Scenes as source code
·····
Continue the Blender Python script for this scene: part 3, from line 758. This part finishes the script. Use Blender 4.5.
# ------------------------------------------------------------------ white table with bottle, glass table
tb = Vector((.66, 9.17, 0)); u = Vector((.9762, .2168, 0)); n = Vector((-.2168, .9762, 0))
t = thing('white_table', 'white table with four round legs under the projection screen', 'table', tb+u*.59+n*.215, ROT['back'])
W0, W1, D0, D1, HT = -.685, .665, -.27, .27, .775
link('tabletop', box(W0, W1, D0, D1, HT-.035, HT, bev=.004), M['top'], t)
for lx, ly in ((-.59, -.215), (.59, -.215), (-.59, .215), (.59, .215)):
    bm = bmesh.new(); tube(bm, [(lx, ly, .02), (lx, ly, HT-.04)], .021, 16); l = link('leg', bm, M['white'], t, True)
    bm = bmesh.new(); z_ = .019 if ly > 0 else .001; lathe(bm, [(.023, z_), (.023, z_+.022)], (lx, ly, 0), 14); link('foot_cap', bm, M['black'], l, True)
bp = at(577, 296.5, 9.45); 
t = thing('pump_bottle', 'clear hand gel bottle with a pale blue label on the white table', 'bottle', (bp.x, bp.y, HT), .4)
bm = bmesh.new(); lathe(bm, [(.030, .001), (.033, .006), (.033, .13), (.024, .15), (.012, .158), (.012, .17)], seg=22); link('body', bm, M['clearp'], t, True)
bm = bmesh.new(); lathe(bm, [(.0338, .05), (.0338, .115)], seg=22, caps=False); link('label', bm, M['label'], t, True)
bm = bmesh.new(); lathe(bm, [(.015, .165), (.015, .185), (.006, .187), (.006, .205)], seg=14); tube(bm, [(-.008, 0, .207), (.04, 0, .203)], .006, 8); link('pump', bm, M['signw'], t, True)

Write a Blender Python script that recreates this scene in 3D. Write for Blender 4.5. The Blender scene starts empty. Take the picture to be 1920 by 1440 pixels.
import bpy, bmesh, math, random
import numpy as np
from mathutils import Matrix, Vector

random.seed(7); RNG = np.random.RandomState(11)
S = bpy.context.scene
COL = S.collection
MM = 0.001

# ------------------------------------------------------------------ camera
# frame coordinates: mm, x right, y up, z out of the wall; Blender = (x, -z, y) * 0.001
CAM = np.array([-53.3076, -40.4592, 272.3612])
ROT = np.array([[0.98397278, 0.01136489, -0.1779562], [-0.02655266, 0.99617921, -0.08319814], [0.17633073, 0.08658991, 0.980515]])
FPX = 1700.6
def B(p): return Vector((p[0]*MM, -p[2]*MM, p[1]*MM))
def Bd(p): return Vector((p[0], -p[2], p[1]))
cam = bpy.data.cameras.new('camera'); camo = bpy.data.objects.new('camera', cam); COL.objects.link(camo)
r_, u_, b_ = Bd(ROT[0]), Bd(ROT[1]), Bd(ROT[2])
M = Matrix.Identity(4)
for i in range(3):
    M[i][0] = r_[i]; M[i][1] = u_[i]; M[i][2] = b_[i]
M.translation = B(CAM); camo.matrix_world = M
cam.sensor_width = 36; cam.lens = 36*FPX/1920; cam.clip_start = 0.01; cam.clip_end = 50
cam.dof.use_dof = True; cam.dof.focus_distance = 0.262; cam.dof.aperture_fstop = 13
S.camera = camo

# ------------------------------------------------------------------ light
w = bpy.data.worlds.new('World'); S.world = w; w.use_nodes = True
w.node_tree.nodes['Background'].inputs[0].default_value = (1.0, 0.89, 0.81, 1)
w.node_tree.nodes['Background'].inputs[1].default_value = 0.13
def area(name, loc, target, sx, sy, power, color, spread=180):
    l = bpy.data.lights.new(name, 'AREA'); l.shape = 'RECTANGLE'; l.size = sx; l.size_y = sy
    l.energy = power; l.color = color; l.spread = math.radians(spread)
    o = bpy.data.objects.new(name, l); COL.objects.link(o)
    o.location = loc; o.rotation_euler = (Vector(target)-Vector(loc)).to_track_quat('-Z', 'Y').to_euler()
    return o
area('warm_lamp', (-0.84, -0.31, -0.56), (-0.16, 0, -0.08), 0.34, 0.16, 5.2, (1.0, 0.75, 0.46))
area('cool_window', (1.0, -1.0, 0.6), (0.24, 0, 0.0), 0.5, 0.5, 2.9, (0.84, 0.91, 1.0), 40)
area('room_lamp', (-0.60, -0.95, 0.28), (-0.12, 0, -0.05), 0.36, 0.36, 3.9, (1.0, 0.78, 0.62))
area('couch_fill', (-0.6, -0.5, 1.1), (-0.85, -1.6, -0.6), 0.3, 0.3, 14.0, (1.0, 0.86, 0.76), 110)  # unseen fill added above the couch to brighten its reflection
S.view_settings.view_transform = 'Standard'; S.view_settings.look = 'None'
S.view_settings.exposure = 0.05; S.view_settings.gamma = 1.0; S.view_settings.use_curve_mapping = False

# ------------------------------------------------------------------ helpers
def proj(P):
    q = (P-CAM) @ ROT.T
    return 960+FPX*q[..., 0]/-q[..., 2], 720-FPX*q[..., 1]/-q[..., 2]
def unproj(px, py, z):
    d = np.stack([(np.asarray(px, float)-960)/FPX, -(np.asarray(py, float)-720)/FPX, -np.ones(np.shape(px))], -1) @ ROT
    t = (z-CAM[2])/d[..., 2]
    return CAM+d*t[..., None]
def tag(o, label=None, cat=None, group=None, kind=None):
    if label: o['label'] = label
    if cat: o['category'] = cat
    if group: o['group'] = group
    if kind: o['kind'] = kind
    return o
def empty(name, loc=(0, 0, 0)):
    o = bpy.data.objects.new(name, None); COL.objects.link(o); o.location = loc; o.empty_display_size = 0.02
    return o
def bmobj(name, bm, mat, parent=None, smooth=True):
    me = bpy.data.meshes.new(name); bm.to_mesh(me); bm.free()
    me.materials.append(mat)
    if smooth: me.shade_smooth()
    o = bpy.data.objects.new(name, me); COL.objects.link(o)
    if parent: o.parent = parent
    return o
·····
*WORK TO COMPLETE*
Print, from the entries above, the line with "Write a Blender", the line with "S.camera = camo" and all lines between them, exactly and with nothing else.

*SOLUTION TO THIS TASK*
Write a Blender Python script that recreates this scene in 3D. Write for Blender 4.5. The Blender scene starts empty. Take the picture to be 1920 by 1440 pixels.
import bpy, bmesh, math, random
import numpy as np
from mathutils import Matrix, Vector

random.seed(7); RNG = np.random.RandomState(11)
S = bpy.context.scene
COL = S.collection
MM = 0.001

# ------------------------------------------------------------------ camera
# frame coordinates: mm, x right, y up, z out of the wall; Blender = (x, -z, y) * 0.001
CAM = np.array([-53.3076, -40.4592, 272.3612])
ROT = np.array([[0.98397278, 0.01136489, -0.1779562], [-0.02655266, 0.99617921, -0.08319814], [0.17633073, 0.08658991, 0.980515]])
FPX = 1700.6
def B(p): return Vector((p[0]*MM, -p[2]*MM, p[1]*MM))
def Bd(p): return Vector((p[0], -p[2], p[1]))
cam = bpy.data.cameras.new('camera'); camo = bpy.data.objects.new('camera', cam); COL.objects.link(camo)
r_, u_, b_ = Bd(ROT[0]), Bd(ROT[1]), Bd(ROT[2])
M = Matrix.Identity(4)
for i in range(3):
    M[i][0] = r_[i]; M[i][1] = u_[i]; M[i][2] = b_[i]
M.translation = B(CAM); camo.matrix_world = M
cam.sensor_width = 36; cam.lens = 36*FPX/1920; cam.clip_start = 0.01; cam.clip_end = 50
cam.dof.use_dof = True; cam.dof.focus_distance = 0.262; cam.dof.aperture_fstop = 13
S.camera = camo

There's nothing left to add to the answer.